While there are a wide variety of local, county, state, and federal funding streams in Michigan’s K-12 education system, the foundation allowance (FA) is the single largest funding pot for schools. In a nutshell, the FA specifies a baseline dollar amount that every student is entitled to for their public education. Then, the student’s school district taxes local property at a standardized rate to raise money towards that baseline amount. Finally, the state fills in the gaps if the local share isn’t sufficient to cover each student’s funding entitlement. While there are some complexities that complicate the overall fairness of the FA, its main goal is to equalize day-to-day operations funding across school districts of varying property wealth.

When there’s a budget shortage, the automatic adjustment established by statute is that the state first makes cuts to its main formula, rather than other state grants. If the legislature can’t appropriate sufficient funds to cover each school district’s FA entitlement, the cuts are delivered to each district as a flat amount per pupil.

While this may sound fair at first, it isn’t. That’s because it doesn’t account for existing spending disparities — which already tend to shortchange higher-need school districts.

Let’s look at an example of two neighboring districts in Southeastern Michigan: Ann Arbor Public Schools and Saline Area Schools. For current operations, Ann Arbor spends around $15,600 per pupil, more than 13 percent higher than Saline’s $13,500. Now consider the worst-case scenario of a 25 percent flat cut ($2,028 per pupil). Because both districts would be seeing the same amount cut per student, Saline would be losing 15 percent of its budget while Ann Arbor would only be losing 13 percent. Already, the cuts are inequitable.

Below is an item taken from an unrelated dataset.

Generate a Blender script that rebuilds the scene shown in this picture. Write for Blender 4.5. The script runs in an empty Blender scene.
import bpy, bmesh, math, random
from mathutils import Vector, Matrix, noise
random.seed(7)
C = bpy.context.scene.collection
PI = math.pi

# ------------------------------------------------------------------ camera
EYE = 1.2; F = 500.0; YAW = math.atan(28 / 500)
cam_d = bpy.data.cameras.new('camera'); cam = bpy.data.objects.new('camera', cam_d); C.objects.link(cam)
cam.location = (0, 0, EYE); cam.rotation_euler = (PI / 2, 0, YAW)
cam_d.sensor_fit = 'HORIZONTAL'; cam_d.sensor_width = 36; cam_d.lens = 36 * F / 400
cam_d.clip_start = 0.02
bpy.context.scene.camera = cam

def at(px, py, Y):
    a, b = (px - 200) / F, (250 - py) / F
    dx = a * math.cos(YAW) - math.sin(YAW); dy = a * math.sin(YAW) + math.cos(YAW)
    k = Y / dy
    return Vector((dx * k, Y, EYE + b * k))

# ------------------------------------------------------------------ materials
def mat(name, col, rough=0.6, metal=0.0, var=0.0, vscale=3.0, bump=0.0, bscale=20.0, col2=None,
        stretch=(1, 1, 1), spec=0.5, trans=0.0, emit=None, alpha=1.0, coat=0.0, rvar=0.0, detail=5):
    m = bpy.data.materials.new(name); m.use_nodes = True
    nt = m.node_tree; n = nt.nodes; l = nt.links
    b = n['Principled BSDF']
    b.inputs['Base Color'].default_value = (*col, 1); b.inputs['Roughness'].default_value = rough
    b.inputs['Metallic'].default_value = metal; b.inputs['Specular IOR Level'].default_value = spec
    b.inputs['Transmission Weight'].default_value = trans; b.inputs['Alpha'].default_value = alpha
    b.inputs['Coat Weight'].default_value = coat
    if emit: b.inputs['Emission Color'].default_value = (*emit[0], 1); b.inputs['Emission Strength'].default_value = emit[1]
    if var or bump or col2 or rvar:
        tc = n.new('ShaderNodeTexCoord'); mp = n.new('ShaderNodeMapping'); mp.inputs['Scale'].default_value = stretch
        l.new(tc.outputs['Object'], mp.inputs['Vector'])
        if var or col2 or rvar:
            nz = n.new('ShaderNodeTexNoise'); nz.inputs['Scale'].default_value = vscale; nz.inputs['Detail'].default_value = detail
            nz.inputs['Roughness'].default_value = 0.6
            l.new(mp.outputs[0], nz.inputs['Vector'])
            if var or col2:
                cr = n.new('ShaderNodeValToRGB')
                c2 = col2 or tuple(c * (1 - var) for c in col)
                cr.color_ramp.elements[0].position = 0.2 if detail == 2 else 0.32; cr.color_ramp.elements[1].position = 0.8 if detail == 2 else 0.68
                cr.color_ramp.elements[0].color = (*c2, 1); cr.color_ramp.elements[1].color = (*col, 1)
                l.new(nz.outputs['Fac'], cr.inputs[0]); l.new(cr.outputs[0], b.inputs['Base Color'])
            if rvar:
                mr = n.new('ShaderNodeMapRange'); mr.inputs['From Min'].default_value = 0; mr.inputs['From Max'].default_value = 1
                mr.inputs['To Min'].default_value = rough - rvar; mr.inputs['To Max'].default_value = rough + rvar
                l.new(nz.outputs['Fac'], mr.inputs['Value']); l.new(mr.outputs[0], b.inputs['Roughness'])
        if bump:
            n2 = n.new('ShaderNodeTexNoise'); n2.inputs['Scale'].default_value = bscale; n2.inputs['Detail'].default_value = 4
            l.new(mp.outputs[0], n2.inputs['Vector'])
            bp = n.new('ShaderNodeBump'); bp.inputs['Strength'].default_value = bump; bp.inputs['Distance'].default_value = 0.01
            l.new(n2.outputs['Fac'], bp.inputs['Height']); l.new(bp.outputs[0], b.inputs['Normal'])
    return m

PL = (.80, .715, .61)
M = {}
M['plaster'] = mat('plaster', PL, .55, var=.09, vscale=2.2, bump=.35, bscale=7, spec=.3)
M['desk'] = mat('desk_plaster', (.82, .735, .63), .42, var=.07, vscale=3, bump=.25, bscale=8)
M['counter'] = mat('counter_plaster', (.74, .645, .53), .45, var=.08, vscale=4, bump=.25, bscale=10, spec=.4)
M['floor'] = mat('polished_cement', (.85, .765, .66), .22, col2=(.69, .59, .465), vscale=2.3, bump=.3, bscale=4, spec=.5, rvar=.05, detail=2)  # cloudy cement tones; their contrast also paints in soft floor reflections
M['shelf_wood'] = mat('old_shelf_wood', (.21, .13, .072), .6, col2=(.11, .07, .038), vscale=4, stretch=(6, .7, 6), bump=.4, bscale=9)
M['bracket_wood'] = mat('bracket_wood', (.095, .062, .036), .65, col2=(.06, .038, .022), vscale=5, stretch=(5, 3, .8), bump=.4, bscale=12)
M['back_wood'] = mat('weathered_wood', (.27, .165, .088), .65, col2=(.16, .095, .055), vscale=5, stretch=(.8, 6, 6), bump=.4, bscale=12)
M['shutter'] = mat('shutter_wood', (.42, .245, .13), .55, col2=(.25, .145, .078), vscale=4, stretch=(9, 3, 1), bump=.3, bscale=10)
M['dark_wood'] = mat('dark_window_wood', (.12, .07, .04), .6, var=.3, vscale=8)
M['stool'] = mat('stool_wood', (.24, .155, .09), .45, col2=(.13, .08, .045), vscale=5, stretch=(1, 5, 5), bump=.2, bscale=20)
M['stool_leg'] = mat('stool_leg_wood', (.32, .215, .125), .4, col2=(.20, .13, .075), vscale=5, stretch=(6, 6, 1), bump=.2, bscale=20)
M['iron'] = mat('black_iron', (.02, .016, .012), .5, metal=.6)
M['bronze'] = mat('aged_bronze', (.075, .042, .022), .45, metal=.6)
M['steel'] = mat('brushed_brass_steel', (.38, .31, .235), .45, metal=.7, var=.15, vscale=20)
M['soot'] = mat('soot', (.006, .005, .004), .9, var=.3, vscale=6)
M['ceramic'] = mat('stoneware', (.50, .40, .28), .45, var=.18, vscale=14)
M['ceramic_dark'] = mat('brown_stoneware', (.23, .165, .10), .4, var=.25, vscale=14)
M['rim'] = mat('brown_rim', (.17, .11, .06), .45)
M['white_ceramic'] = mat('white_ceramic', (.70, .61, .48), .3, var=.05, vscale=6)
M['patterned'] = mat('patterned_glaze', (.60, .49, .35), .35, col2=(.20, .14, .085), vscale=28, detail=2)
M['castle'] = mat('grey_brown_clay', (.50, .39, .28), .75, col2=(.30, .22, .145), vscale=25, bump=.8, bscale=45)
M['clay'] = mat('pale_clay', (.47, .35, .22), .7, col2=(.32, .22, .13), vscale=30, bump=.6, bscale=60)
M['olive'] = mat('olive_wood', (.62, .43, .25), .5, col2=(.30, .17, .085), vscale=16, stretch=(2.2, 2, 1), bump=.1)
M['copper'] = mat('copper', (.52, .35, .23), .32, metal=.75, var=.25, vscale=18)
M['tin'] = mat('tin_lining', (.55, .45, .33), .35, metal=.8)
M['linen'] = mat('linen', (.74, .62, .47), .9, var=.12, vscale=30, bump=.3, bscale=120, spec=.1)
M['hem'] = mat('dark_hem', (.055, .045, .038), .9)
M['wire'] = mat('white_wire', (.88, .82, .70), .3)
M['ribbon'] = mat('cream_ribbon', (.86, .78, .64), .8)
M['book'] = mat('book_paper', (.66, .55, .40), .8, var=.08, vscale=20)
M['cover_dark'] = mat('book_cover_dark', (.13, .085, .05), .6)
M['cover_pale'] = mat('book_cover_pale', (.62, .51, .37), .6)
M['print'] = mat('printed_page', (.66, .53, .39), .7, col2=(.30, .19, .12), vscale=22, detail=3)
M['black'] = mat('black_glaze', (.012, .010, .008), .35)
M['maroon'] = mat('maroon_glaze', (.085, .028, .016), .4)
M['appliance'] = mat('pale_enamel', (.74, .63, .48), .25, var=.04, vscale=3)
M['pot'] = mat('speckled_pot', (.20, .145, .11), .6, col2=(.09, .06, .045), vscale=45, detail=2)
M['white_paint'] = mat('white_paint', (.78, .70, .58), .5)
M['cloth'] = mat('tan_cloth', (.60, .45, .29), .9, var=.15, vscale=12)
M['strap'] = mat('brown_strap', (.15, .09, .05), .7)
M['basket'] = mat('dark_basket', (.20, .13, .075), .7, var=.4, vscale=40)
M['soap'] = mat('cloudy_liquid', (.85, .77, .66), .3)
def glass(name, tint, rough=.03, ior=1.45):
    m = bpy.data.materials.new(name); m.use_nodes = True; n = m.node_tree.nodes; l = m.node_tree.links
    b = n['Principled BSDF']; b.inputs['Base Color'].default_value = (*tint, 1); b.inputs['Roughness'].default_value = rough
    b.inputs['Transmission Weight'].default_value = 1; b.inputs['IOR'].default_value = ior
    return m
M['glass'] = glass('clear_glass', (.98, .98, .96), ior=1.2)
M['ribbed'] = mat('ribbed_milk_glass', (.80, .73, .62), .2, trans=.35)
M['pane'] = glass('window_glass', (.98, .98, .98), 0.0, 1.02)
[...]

But it gets worse when we isolate just foundation funding. Making flat cuts to the Foundation Allowance also ignores that some advantaged districts are already favored by the main formula due to historical spending patterns. Because of a “hold harmless” provision that funds districts based on their past funding levels — regardless of how fair they are — Ann Arbor receives a foundation allowance that is already 15 percent higher than Saline’s. This comes despite the fact that Saline has almost twice the poverty rate of Ann Arbor.

Under the worst-case scenario budget cuts, Saline would be losing around 25 percent of its foundation allowance while Ann Arbor would be losing about 21 percent. These gaps may not sound dramatic, but they can equate to higher-need districts like Saline having to lay off dozens of more teachers than their already better-resourced neighbors.

But dramatically cutting the foundation allowance isn’t the only option. Beyond the FA, about 30 percent of state K-12 funding comes from other grants. While some of these programs target additional dollars to higher-need students — such as at-risk and special education grants — many of them are not distributed on the basis of student needs and only benefit a minority of districts. This includes tens of millions to pay down debt that the state has borrowed on behalf of school districts as well as millions more in tax subsidies — both programs only benefiting select districts.

Michigan has made some strides in funding fairness in recent decades, such as narrowing the foundation allowance gap between historically richer and poorer districts. But it’s important for this progress to continue, even during a recession.

Disadvantaged students — who are already the most vulnerable to economic uncertainty — shouldn’t also have to shoulder the most severe losses.